Someone once told me that safety is an emotion. Sure it’s not one of the five primary

emotions; but the more I think about it, the more I agree. Safety is relative. The same

with Circus. Sure, the concept of safety is more abstract and circus is tangible; but if

you think for a moment, safety creates a sense of security; an experience. Circus

creates an experience, full of laughter, awe, and freedom. In a time in my life I

decided safety was just a little to safe for me and I wanted to feel free.

 

I feel most free when I am creating. You see, Circus to me is an emotion that I feel

each time I feel the wind in my hair and I see the world upside down. When I am

most present in the current moment. It all begins with the song. In one way or

another I feel connect to the song, it elicits some sentiment. I begin imagining myself

moving in the air to it; where my body and the apparatus interpret my emotive

response and translate it to my audience. The song is my artistic catalyst. It is my

emotional map. I listen to it over and over, letting the timbre of the instruments

become alive in my mind. Each sound begins to have its own movement, the

composition begins to personify a dance. Certain lyrical phrases sound like spinning.

Crescendos embody drops.

 

The music shows me how it wants to be felt; how it wants to be seen. I am a tool to

communicate an emotion, evoke a memory, and create an experience for an audience.

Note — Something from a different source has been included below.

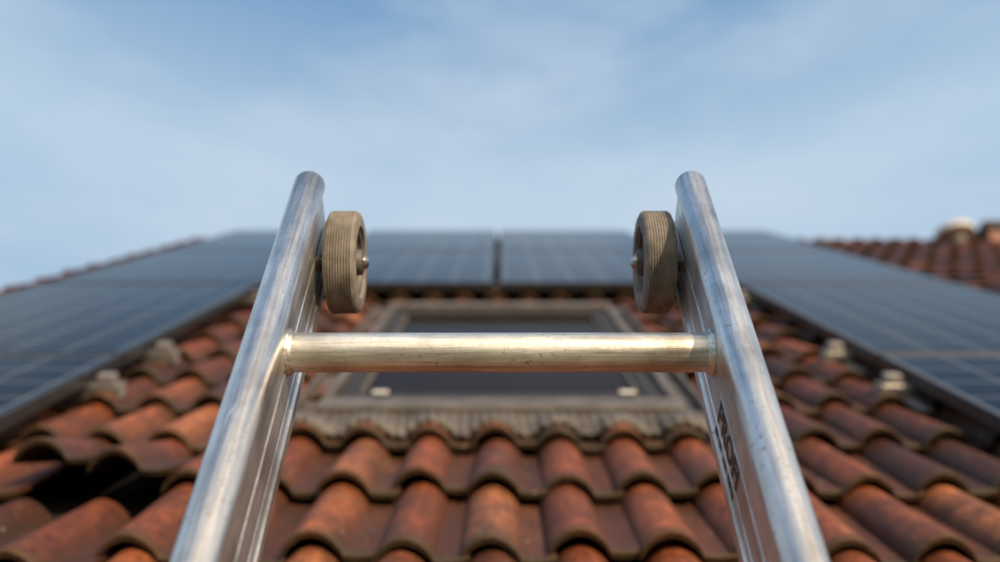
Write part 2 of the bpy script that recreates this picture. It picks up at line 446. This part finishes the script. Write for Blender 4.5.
def mount(s, x0, x1, ends):
    e = empty("mounting_rail", roof_to_world(0, s, 0), (R, 0, 0))
    b = MB(); b.box(x0, x1, -0.02, 0.02, 0.050, 0.0845); b.make("rail", alu_rail, e, bevel=0.002, seg=1)
    b = MB()
    x = x0+0.06
    while x < x1:
        b.box(x-0.016, x+0.016, -0.16, -0.022, 0.046, 0.052); b.box(x-0.016, x+0.016, -0.030, -0.0205, 0.052, 0.078)
        x += 0.6
    b.make("roof_hooks", alu_rail, e)
    b = MB()
    for xe in ends:
        sg = -1 if xe > 0 else 1
        b.box(min(xe, xe+sg*0.008), max(xe, xe+sg*0.008), -0.024, 0.024, 0.046, 0.088)
        xm = xe - sg*0.03
        b.box(xm-0.022, xm+0.022, -0.0195, 0.0195, 0.0855, 0.112)
    if b.v: b.make("end_clamps", M_clamp, e, bevel=0.004)
for i, s in enumerate(ss0):
    for so in (0.22, PLN-0.22):
        if i < 2:
            mount(s+so, -XI-PWD-0.02, -XI+0.075, [-XI+0.075]); mount(s+so, XI-0.075, XI+PWD+0.05, [XI-0.075])
        else:
            mount(s+so, -XI-PWD-0.02, XI+PWD+0.05, [])

# ---------------- ridge vent
vent = empty("roof_vent", (3.60, ridge_w.y-0.14, ridge_w.z-0.09))
def lathe_z(b, prof, n=32, c=(0, 0)): b.rings([[(c[0]+r*math.cos(2*math.pi*j/n), c[1]+r*math.sin(2*math.pi*j/n), z) for j in range(n)] for z, r in prof])
b = MB(); lathe_z(b, [(-0.1, 0.07), (0.10, 0.07)]); b.make("pipe", M_flash, vent, True)
b = MB(); lathe_z(b, [(0.075, 0.11), (0.085, 0.15), (0.125, 0.15), (0.150, 0.09), (0.155, 0.01)]); b.make("cap", M_white, vent, True)
ch = empty("chimney", (4.10, ridge_w.y+0.05, ridge_w.z+0.03))
b = MB(); b.box(-0.23, 0.23, -0.2, 0.2, -0.6, 0.02); b.make("stack", M_brick, ch)
b = MB(); b.box(-0.27, 0.27, -0.24, 0.24, 0.021, 0.085); b.make("cap_slab", M_render, ch, bevel=0.01)

# ------------------------------------------------------------------ ladder
lad = empty("ladder", LAD0, (E, 0, 0))
TOP = 0.914; BOT = -LAD0.z/math.sin(E) + 0.03
def stile(xc, name):
    r = 0.0162
    half = [(r*math.cos(t), r*math.sin(t)) for t in np.linspace(math.pi/2, -rad(44), 18)]
    half += [(0.0119, -0.0145), (0.0119, -0.040), (0.0109, -0.0412), (0.0109, -0.0445), (0.0119, -0.0457), (0.0119, -0.070), (0.0111, -0.071), (0.0111, -0.0735), (0.0119, -0.0745), (0.0119, -0.085), (0.0138, -0.087), (0.0138, -0.098), (0.0115, -0.1015)]
    pr = half + [(-x, z) for x, z in reversed(half[1:])]
    def ring(t, kx=1.0, dz=0.0):
        return [(xc + x*kx, t, z + (-dz if z > -0.04 else dz)*min(1, abs(z+0.045)/0.03)) for x, z in pr]
    b = MB()
    b.rings([ring(BOT), ring(-2), ring(0), ring(TOP-0.005), ring(TOP-0.0018, 0.95, 0.0009), ring(TOP-0.0004, 0.87, 0.002), ring(TOP, 0.78, 0.0034)])
    return b.make(name, alu_stile, lad, True)
stile(-0.2, "stile_left"); stile(0.2, "stile_right")
b = MB(); wb = MB()
t = 0.682; zr = -0.038
while t > BOT+0.2:
    prof = [(-0.1885, 0.019), (-0.1865, 0.0196), (-0.184, 0.0190), (-0.1825, 0.0176), (0.1825, 0.0176), (0.184, 0.0190), (0.1865, 0.0196), (0.1885, 0.019)]
    n = 72
    rings = []
    for x, r in prof:
        ring = []
        for j in range(n):
            a = 2*math.pi*j/n
            rr = r*(1 + (0.010 if (j % 4 == 0 and abs(x) < 0.1826 and (j < 5 or j > 32)) else 0))
            ring.append((x, t+rr*math.cos(a), zr+rr*math.sin(a)))
        rings.append(ring)
    b.rings(rings)
    for sg in (-1, 1):
        m_ = 48; mm = 8; rgs = []
        for j in range(m_):
            a = 2*math.pi*j/m_; wob = 0.0022 + 0.0005*math.sin(a*19+t*50)
            cr = 0.0188
            rgs.append([(sg*(0.1872 - wob*math.cos(q)), t+(cr+wob*math.sin(q))*math.cos(a), zr+(cr+wob*math.sin(q))*math.sin(a)) for q in np.linspace(0, 2*math.pi, mm, endpoint=False)])
        rgs.append(rgs[0]); wb.rings(rgs, caps=False)
    t -= 0.28
b.make("rungs", alu_rung, lad, True); wb.make("weld_beads", alu_rung, lad, True)
def wheel(sg, name):
    e = empty(name, (sg*0.1635, 0.869, -0.071), (rad(17*sg), 0, 0), lad)
    Rw = 0.0545; hw = 0.0165
    pr = [(-hw, 0.036), (-hw, Rw-0.006), (-hw+0.002, Rw-0.0018), (-hw+0.004, Rw-0.0004)]
    ng = 9; span = 2*hw-0.008
    for i in range(ng):
        xc = -hw+0.004 + span*(i+0.5)/ng; q = span/ng
        pr += [(xc-q*0.30, Rw), (xc-q*0.16, Rw-0.0010), (xc+q*0.16, Rw-0.0010), (xc+q*0.30, Rw)]
    pr += [(hw-0.004, Rw-0.0004), (hw-0.002, Rw-0.0018), (hw, Rw-0.006), (hw, 0.0385), (hw-0.0015, 0.037), (hw-0.009, 0.036)]
    pr += [(-hw+0.009, 0.036), (-hw, 0.036)]
    b = MB(); b.rings([[(-sg*x, r*math.cos(2*math.pi*j/96), r*math.sin(2*math.pi*j/96)) for j in range(96)] for x, r in pr], caps=False)
    b.make("tyre", M_rubber, e, True)
    pr = [(-hw+0.002, 0.012), (-hw+0.002, 0.0359), (hw-0.003, 0.0359), (hw-0.0035, 0.033), (hw-0.0075, 0.0315), (hw-0.0085, 0.017), (hw-0.007, 0.0145), (hw+0.001, 0.0135), (hw+0.002, 0.0125), (hw+0.002, 0.004)]
    b = MB(); b.rings([[(-sg*x, r*math.cos(2*math.pi*j/64), r*math.sin(2*math.pi*j/64)) for j in range(64)] for x, r in pr])
    b.make("hub", M_hub, e, True)
    b = MB(); b.rings([[(-sg*x, r*math.cos(2*math.pi*j/32), r*math.sin(2*math.pi*j/32)) for j in range(32)] for x, r in [(-0.026, 0.005), (hw+0.0022, 0.005), (hw+0.0023, 0.0095), (hw+0.0035, 0.0095), (hw+0.0036, 0.0072), (hw+0.006, 0.0068), (hw+0.0078, 0.0045), (hw+0.0084, 0.001)]])
    b.rings([[(-sg*x, r*math.cos(2*math.pi*j/32), r*math.sin(2*math.pi*j/32)) for j in range(32)] for x, r in [(-0.0235, 0.010), (-hw+0.0019, 0.010)]])
    b.make("axle_bolt", M_bolt, e, True)
wheel(-1, "wheel_left"); wheel(1, "wheel_right")
b = MB()
for sg in (-1, 1): b.box(sg*0.2-0.02, sg*0.2+0.02, BOT-0.03, BOT+0.06, -0.108, 0.02)
b.make("rubber_feet", M_blackrub, lad, bevel=0.005)
def label(txt, size, tpos, zpos, name, off=0.0004):
    cu = D.curves.new(name, 'FONT'); cu.body = txt; cu.size = size; cu.extrude = 0.00012
    cu.offset = off
    o = D.objects.new(name, cu); scene.collection.objects.link(o); cu.materials.append(M_ink)
    o.parent = lad
    o.matrix_local = Matrix(((0, 0, -1, 0.2-0.0119-0.0002), (-1, 0, 0, tpos), (0, 1, 0, zpos), (0, 0, 0, 1)))
label("PROFI", 0.032, 0.630, -0.0685, "printed_lettering", 0.0009)
label("EN 131   max. 150 kg", 0.009, 0.630, -0.083, "printed_small_text", 0.0002)

# ------------------------------------------------------------------ light
to_sun = Vector((0.50, -0.80, 0.0)).normalized()
el = rad(22)
azim = math.atan2(to_sun.x, to_sun.y)
sv = Vector((to_sun.x*math.cos(el), to_sun.y*math.cos(el), math.sin(el)))
sun = D.lights.new("sun", 'SUN'); sun.energy = 4.4; sun.angle = rad(1.5); sun.color = (1.0, 0.77, 0.52)
so = D.objects.new("sun", sun); scene.collection.objects.link(so)
so.rotation_euler = sv.to_track_quat('Z', 'Y').to_euler(); so.location = (3, -6, 12)

w = D.worlds.new("World"); scene.world = w; w.use_nodes = True
nt = w.node_tree; bg = nt.nodes['Background']
sky = N(nt, 'ShaderNodeTexSky', sky_type='NISHITA'); sky.sun_disc = False
sky.sun_elevation = el; sky.sun_rotation = azim; sky.air_density = 1.0; sky.dust_density = 1.0; sky.ozone_density = 1.5
tc = N(nt, 'ShaderNodeTexCoord'); sp = N(nt, 'ShaderNodeSeparateXYZ'); nt.links.new(tc.outputs['Generated'], sp.inputs[0])
hz = ramp(nt, sp.outputs[2], [(0.0, (0.35,)), (0.30, (0.35,)), (0.63, (0.80,)), (0.76, (0.22,)), (0.86, (0.0,))])
n1 = noise(nt, coords(nt, (1.0, 1.0, 1.6), 'Generated', (0.4, 0.1, 0.3)), 1.5, 3, 0.4)
n2 = noise(nt, coords(nt, (0.9, 1.0, 3.2), 'Generated', (0, 0, 0), (0, rad(-25), 0)), 4.5, 7, 0.58)
c = mix(nt, 0.80, sky.outputs[0], (0.75, 2.4, 4.9))
c = mix(nt, hz, c, (4.7, 5.9, 7.0))
cl = mth(nt, 'ADD', mth(nt, 'MULTIPLY', n1, 0.5), mth(nt, 'MULTIPLY', n2, 0.5))
cf = ramp(nt, cl, [(0.46, (0.0,)), (0.62, (0.60,))])
c = mix(nt, cf, c, (5.0, 5.9, 6.8))
dt = N(nt, 'ShaderNodeVectorMath', operation='DOT_PRODUCT'); nt.links.new(tc.outputs['Generated'], dt.inputs[0]); dt.inputs[1].default_value = tuple(sv)
gl = ramp(nt, dt.outputs['Value'], [(0.35, (0.0,)), (0.8, (0.5,)), (1.0, (1.0,))])
c = mix(nt, gl, c, (12.0, 9.8, 7.2))
nt.links.new(c, bg.inputs['Color']); bg.inputs['Strength'].default_value = 0.12

# ------------------------------------------------------------------ camera
cam = D.cameras.new("camera"); co = D.objects.new("camera", cam); scene.collection.objects.link(co)
co.location = C; co.rotation_euler = (math.pi/2 + P, 0, 0)
cam.lens = 36; cam.sensor_width = 36; cam.clip_start = 0.02; cam.clip_end = 2000
cam.dof.use_dof = True; cam.dof.focus_distance = 0.93; cam.dof.aperture_fstop = 2.8; cam.dof.aperture_blades = 0
scene.camera = co
scene.view_settings.view_transform = 'Standard'; scene.view_settings.look = 'None'
scene.view_settings.exposure = 0; scene.view_settings.gamma = 1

My apparatus is my partner and the music is our guide. When I begin to move, it is just

me and my apparatus; an intimate encounter. Vulnerability allows me to connect with

myself, my body, and my partner so that I can manifest the emotion I am communicating

with the audience. Only through vulnerability and authentic connection can I use emotions

to harvest a relationship with my audience. I put my trust in them as I bare my shadows to

them; the parts of me that are soft, and shy, and sometimes still too intense. In turn,

they begin to trust me for being honest with them. Together, we cultivate an

unspoken rapport based on vulnerability, emotions, and trust. Circus is a place to

escape. Circus is an emotion; the opposite of safety. It is taboo, daring, sexy, and

laughter. And it all starts with a song.